Mary is an entitled brat (and Corley affects a brittle patrician haughtiness like an old pro), but her redemption arc is not long, and she begins to soften early, largely thanks to the caring attention of chambermaid Martha (a winning Daisy Eagan, who won a Tony playing Mary in the original Broadway production).

Also on hand to spark the transformation are the folksy influences of gardener Ben (charming Seán G. Griffin) and Martha’s brother Dickon (annoyingly sprightly Charlie Franklin), who clues Mary in to the existence of a hidden garden somewhere behind vine-covered walls. But where is the door, and where is the key that opens it?

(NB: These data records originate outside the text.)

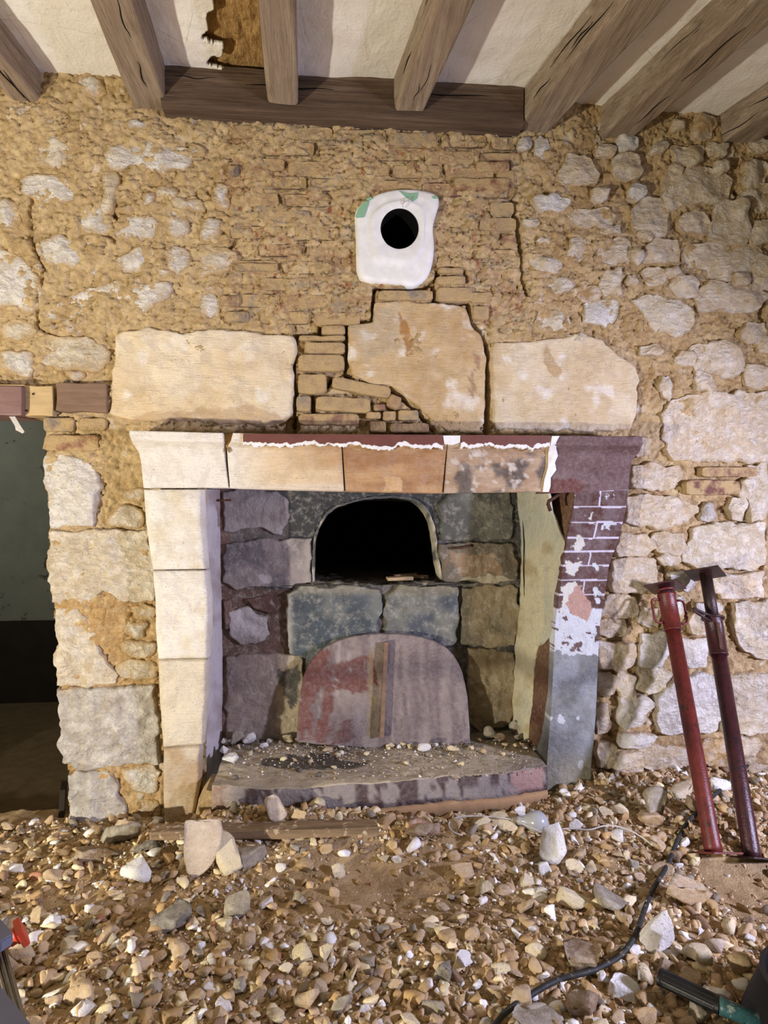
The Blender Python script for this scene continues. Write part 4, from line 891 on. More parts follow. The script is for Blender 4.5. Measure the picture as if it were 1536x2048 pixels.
# hearth slab with bowed front
def hearth():
    zt = .150; fr = [(424, 1572), (480, 1576), (533, 1577), (600, 1576), (667, 1571), (735, 1567), (800, 1563), (850, 1558), (900, 1553), (1000, 1546), (1094, 1533)]
    Fp = np.array([atz(x, y, zt) for x, y in fr]); n = 110; X = np.linspace(Fp[0, 0], Fp[-1, 0], n); Yf = np.interp(X, Fp[:, 0], Fp[:, 1])
    m = 60; rows = []
    for i in range(m):
        t = i/(m-1); rows.append(np.c_[X, YB+.02+(Yf-YB-.02)*t, np.full(n, zt)])
    V = np.vstack(rows); V[:, 2] += .006*fbm(V, 8, 4, 240)+.003*fbm(V, 40, 3, 241)
    e = [(.000, .003), (-.004, .010), (-.005, .03), (-.006, .05), (-.004, .07), (-.006, .088), (.004, .092)]
    lst = V[-n:]
    for dy, dz in e: q = lst.copy(); q[:, 1] += dy; q[:, 2] -= dz; q[:, 1] += .002*fbm(q, 30, 3, 242); V = np.vstack([V, q])
    x, y = proj(V); q = p3(x, y); col = np.tile(c(204, 190, 162), (len(V), 1)); col = mixc(col, c(166, 154, 134), np.clip(.4+1.3*fbm(q*[.4, 1, 1], .02, 4, 243), 0, 1))
    top = np.arange(len(V)) < n*m
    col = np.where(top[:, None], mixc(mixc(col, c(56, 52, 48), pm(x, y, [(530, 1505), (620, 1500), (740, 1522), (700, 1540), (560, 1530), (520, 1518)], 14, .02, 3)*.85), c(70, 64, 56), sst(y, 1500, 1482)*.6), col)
    fm = ~top
    fc_ = np.tile(c(148, 138, 132), (len(V), 1)); fc_ = mixc(fc_, c(84, 66, 64), (fbm(q*[1.4, .6, 1], .035, 4, 244)+sst(x, 560, 720)*.25 > .12).astype(float)); fc_ = mixc(fc_, c(176, 140, 130), pm(x, y, [(1030, 1540), (1085, 1530), (1082, 1575), (1020, 1585)], 6, .05, 5)); fc_ = mixc(fc_, c(170, 140, 118), sst(x, 470, 430)*.7)
    col[fm] = fc_[fm]
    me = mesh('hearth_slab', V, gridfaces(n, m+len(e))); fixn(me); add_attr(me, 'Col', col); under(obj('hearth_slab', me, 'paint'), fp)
    q = lst.copy(); rows = []
    for dy, dz in ((.006, .090), (-.010, .093), (-.014, .100), (-.012, .13), (-.012, .22)): r = lst.copy(); r[:, 1] += dy; r[:, 2] -= dz; r[:, 1] += .003*fbm(r, 20, 3, 245); rows.append(r)
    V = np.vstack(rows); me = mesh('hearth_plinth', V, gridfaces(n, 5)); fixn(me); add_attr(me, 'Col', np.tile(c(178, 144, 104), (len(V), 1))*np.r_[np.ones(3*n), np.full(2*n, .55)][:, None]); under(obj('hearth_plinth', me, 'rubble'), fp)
    return Fp
HF = hearth()
under(prism('mortar_fillet', [(398, 1596), (412, 1580), (424, 1582), (428, 1600), (428, 1655), (384, 1660)], -.150, .14, None, 'mortar'), fp)

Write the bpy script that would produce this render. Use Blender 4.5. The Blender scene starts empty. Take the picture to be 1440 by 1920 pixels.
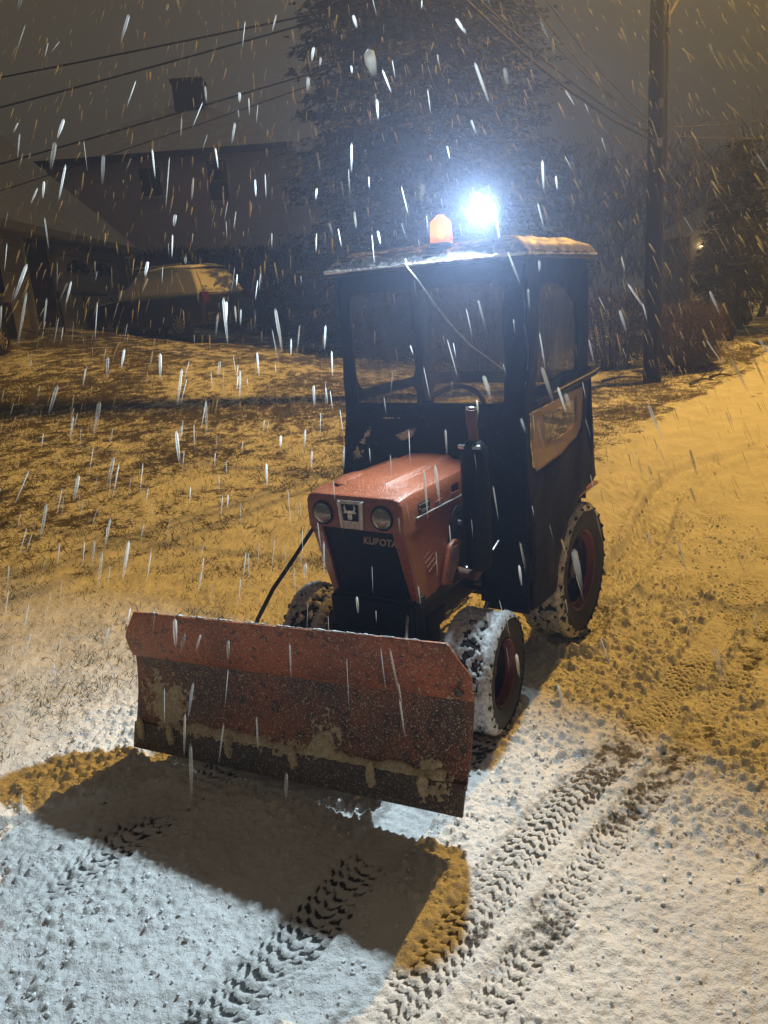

Those aren’t the only mysteries that unfold in the first act, which also finds Mary hunting for the source of wails echoing throughout the manor. There’s an ever-present tension between the ethereal and the corporeal in the show’s first half, as Mary and Archibald are haunted by spirits, including Lily, who comes to life in a massive portrait hanging on the wall.

That eerie mood of grief personified, reinforced by Simon’s lush and longing score, dissipates in an unfocused second act that often loses sight of Mary’s development as a character.

The emergence of Archibald’s doctor brother Neville (Josh Young) as the primary antagonist is a contrived bid to churn conflict, and growing attention toward Archibald himself only underlines his mopey indecisiveness. (No slight toward Mutu and Young, whose fine voices are at their best entwining in stirring duet “Lily’s Eyes.”)

Beloved though it is, the source material doesn’t do Mary any favors either, shunting her to the side and allowing the story’s climactic moments to belong to Archibald’s disabled son Colin (Guthrie Greenwood Bettinger and Coleman Hunter, alternating).

In the end, access to the ostensible protagonist’s emotional breakthrough is as hermetically sealed away as a walled-off garden.